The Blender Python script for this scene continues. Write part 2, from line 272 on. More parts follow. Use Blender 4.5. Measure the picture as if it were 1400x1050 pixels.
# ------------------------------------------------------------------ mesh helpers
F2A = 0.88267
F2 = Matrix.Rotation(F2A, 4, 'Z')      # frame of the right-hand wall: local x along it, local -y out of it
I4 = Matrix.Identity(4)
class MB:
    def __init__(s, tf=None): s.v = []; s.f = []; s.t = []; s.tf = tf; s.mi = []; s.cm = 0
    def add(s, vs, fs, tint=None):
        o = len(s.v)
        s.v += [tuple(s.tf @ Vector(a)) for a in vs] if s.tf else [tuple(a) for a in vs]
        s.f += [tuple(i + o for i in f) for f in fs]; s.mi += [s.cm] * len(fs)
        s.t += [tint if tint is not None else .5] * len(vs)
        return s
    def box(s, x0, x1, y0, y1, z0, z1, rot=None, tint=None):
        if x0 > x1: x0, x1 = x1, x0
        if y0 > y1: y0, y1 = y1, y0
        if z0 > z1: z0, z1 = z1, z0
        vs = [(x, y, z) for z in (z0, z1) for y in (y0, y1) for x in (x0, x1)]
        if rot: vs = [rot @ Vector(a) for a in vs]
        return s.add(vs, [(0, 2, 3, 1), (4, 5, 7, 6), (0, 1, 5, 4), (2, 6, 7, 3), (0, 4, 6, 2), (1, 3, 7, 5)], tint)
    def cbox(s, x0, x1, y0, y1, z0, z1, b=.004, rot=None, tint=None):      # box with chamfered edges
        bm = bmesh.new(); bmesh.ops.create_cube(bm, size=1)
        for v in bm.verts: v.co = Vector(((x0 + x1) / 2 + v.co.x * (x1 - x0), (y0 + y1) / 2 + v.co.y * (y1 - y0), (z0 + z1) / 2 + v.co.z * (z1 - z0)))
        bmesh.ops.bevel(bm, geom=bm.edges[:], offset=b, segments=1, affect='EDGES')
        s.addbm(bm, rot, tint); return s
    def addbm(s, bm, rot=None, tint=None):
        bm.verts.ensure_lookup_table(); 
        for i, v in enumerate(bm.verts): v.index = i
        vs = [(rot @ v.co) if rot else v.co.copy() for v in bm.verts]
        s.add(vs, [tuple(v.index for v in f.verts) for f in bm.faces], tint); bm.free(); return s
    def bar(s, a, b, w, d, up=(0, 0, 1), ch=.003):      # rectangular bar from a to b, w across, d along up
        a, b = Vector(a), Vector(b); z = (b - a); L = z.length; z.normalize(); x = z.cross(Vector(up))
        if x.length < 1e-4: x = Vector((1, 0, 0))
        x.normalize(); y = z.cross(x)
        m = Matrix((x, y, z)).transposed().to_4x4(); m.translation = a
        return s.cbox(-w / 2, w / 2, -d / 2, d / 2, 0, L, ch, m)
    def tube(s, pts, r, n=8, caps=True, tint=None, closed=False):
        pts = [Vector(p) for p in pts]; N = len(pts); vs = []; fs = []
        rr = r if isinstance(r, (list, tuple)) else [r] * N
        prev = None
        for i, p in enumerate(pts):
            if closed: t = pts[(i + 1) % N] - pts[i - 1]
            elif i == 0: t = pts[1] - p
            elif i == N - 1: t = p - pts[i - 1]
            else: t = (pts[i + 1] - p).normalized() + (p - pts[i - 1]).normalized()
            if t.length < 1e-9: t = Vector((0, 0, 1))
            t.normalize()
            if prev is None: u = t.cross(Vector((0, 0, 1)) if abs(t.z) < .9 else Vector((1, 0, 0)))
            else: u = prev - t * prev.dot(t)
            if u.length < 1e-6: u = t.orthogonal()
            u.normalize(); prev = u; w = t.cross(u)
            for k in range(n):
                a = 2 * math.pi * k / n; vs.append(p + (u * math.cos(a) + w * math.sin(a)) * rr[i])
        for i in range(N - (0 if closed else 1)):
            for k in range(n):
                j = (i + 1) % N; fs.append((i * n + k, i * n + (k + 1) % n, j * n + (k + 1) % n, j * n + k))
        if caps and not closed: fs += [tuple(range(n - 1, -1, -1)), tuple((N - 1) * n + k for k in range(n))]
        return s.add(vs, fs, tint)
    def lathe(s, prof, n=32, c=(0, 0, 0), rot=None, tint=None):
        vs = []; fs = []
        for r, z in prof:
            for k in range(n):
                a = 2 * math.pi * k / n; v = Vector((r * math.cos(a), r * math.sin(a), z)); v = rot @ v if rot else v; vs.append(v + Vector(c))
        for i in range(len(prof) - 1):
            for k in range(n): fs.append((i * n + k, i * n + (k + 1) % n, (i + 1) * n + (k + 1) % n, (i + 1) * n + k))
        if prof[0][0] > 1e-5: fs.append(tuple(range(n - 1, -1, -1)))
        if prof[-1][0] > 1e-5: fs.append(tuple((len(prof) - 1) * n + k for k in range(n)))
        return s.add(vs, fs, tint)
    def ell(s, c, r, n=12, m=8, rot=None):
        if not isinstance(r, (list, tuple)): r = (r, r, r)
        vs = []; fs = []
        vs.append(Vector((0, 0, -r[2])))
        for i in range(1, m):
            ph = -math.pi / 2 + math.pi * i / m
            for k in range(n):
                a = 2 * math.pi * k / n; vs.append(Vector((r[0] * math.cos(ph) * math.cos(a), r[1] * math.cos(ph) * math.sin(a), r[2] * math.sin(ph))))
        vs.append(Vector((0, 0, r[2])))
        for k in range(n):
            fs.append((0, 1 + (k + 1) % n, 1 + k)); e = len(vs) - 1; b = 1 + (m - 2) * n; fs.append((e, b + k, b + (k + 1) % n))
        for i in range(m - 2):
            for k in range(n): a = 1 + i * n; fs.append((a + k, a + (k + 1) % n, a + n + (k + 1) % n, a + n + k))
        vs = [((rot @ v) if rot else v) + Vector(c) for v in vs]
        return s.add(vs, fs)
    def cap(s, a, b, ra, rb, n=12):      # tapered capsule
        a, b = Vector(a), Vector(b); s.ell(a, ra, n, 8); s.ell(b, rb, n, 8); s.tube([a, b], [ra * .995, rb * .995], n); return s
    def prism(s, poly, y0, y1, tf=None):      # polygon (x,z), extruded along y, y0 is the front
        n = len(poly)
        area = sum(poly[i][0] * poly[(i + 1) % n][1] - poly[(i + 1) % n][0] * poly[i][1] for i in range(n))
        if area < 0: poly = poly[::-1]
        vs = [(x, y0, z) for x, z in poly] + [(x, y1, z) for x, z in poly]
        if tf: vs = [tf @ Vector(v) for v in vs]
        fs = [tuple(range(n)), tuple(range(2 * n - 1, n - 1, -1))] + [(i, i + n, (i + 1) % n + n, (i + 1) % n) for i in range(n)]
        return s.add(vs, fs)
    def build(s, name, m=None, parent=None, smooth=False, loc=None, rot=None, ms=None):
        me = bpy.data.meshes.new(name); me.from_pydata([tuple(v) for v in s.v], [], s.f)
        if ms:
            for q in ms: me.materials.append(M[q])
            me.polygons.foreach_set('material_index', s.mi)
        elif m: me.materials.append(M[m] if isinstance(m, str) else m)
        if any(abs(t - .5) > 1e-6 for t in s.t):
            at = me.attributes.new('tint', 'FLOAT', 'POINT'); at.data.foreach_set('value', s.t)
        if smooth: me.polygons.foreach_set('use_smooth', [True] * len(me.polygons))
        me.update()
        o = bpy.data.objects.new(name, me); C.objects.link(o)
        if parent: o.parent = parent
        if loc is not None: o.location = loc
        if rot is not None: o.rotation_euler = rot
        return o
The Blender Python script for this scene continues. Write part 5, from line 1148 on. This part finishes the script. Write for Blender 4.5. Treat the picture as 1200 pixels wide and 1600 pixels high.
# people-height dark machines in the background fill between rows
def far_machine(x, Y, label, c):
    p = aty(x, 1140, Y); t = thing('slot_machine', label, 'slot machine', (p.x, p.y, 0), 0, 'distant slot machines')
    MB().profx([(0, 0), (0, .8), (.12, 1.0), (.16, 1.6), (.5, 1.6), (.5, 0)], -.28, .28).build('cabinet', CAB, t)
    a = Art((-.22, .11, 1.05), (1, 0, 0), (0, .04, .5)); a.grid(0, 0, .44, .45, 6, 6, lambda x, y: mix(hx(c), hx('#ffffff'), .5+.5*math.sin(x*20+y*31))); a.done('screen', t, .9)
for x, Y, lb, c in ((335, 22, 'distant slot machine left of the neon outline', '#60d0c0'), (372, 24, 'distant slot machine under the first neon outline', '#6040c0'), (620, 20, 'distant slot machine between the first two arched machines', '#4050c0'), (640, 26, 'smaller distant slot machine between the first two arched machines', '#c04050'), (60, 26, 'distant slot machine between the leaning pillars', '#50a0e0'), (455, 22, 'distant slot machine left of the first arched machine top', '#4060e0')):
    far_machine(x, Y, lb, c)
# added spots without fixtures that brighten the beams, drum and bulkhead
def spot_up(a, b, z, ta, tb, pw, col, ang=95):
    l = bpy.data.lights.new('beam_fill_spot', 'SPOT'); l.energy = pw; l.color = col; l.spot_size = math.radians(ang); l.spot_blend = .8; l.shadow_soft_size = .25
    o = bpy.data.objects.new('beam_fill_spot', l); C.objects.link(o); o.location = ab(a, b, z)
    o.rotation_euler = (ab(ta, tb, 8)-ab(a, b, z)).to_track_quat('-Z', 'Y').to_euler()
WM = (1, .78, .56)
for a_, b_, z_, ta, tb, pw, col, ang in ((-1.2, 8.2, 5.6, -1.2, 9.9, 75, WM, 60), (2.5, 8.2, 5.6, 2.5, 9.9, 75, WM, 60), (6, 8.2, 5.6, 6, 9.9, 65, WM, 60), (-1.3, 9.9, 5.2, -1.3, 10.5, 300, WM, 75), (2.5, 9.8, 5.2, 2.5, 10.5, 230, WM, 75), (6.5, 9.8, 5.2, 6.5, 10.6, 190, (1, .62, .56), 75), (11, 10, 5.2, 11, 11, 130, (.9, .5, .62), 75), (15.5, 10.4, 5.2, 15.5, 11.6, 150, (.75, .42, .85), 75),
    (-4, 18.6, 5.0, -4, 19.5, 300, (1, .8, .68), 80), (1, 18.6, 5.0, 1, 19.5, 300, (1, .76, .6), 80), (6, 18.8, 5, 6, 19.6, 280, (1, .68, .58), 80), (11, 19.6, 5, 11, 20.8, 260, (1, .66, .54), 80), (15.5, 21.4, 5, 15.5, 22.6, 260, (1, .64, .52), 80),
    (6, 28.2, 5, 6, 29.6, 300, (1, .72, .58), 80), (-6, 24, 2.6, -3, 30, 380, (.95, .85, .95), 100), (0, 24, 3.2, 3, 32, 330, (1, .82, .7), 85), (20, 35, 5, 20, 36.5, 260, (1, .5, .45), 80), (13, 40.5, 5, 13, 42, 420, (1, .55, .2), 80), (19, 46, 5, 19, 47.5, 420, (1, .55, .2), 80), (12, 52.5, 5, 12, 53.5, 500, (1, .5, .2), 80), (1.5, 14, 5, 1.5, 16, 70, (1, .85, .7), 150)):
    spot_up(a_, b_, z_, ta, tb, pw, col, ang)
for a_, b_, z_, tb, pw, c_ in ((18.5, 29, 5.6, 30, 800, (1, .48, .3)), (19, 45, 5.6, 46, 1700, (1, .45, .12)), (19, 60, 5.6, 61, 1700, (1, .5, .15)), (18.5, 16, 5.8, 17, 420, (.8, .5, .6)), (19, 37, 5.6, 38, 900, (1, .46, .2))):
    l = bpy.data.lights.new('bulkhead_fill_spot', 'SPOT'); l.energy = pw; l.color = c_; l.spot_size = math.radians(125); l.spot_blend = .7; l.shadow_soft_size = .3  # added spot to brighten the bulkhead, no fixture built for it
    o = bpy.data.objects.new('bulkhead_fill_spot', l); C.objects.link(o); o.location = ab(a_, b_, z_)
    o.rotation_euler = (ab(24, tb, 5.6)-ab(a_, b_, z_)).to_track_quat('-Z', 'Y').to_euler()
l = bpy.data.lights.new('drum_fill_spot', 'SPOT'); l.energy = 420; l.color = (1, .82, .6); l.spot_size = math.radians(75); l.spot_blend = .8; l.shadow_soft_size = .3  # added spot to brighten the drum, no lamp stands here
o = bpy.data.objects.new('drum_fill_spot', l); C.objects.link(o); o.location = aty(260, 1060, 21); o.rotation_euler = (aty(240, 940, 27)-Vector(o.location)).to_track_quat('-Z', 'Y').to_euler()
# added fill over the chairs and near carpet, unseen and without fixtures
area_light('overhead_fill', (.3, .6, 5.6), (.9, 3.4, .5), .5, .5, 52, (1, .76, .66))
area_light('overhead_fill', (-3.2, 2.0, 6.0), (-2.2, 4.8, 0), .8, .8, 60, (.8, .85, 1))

◇ ◇ ◇ ◇ ◇ ◇ ◇

WORK TO BE COMPLETED.
Only lines with the word "Python" should be collected from the material.

EXERCISE RESPONSE.
The Blender Python script for this scene continues. Write part 2, from line 272 on. More parts follow. Use Blender 4.5. Measure the picture as if it were 1400x1050 pixels.
The Blender Python script for this scene continues. Write part 5, from line 1148 on. This part finishes the script. Write for Blender 4.5. Treat the picture as 1200 pixels wide and 1600 pixels high.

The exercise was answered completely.